Big, lazy V8 engines, powerful and durable, are as American as Coca-Cola and Stetsons. Europeans, with smaller cars, shorter distances, dearer petrol and high-taxing governments, have traditionally gone for fewer cubic centimetres and higher revs, which usually meant more stressed engines but better handling cars. There have been many exceptions, of course, particularly those manufacturers who imported big Americans and adapted them. Best known is surely the Buick 3.5 alloy V8 that General Motors considered too small for the American market. Rover’s managing director, William Martin-Hurst, spotted it powering a friend’s fishing boat while holidaying in America in the mid-1960s. He took out a manufacturing licence and Rover re-engineered it, dropping it straight into the P5, the P6 and, most famously, the Range Rover, where it survived in various forms for nearly half a century until BMW replaced it.
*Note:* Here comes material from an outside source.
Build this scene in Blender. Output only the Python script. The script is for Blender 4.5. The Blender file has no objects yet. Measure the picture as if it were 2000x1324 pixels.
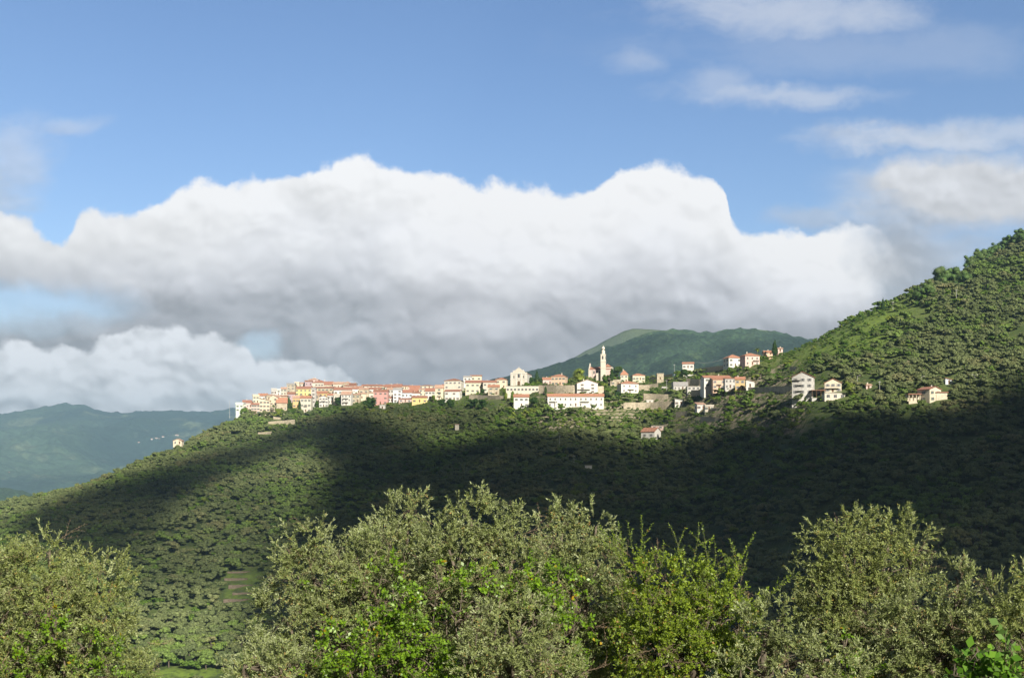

It also powered a number of other marques, including Morgan and MG, and thousands of the friendly old lumps rumble faithfully, if thirstily, along our roads to this day.
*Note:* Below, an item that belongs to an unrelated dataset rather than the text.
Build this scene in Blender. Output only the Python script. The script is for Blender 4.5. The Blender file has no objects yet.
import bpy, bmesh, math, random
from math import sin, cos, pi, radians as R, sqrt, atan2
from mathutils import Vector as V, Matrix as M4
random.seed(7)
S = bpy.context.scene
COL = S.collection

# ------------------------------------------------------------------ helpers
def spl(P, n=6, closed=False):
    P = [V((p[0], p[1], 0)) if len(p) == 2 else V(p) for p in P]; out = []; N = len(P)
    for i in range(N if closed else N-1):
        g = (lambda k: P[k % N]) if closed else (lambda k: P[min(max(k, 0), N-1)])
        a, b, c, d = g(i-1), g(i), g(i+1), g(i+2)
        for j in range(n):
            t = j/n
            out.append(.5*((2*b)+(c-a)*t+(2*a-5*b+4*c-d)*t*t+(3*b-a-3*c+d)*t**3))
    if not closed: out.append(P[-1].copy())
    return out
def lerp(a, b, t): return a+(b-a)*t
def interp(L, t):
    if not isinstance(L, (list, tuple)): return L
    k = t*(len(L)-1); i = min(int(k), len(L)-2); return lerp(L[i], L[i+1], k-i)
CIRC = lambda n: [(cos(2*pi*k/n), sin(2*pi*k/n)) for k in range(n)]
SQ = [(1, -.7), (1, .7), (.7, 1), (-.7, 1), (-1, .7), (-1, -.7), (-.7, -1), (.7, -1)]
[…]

But such happy morsels of automotive history may soon become rarities: America is forsaking the V8. The Energy Independence and Security Act signed into law by President Bush at the end of last year stipulates that manufacturers selling into the US market should meet a Corporate Average Fuel Economy figure of 42mpg (in British measurement) by 2020. Greenies will complain that that’s a pretty leisurely timetable and that in terms of CO2 it will put the US only on a par with what European manufacturers already achieve. It won’t kill the V8 but will probably limit it to low-volume products such as the Corvette. Indeed, the big boys are already forsaking it for direct-injection twin-turbo V6s or even four-cylinder units such as that fitted to the new Ford Explorer.
But it’s still like hearing that Americans are forsaking beef — and from George Bush, of all people, the man the greenies love to hate.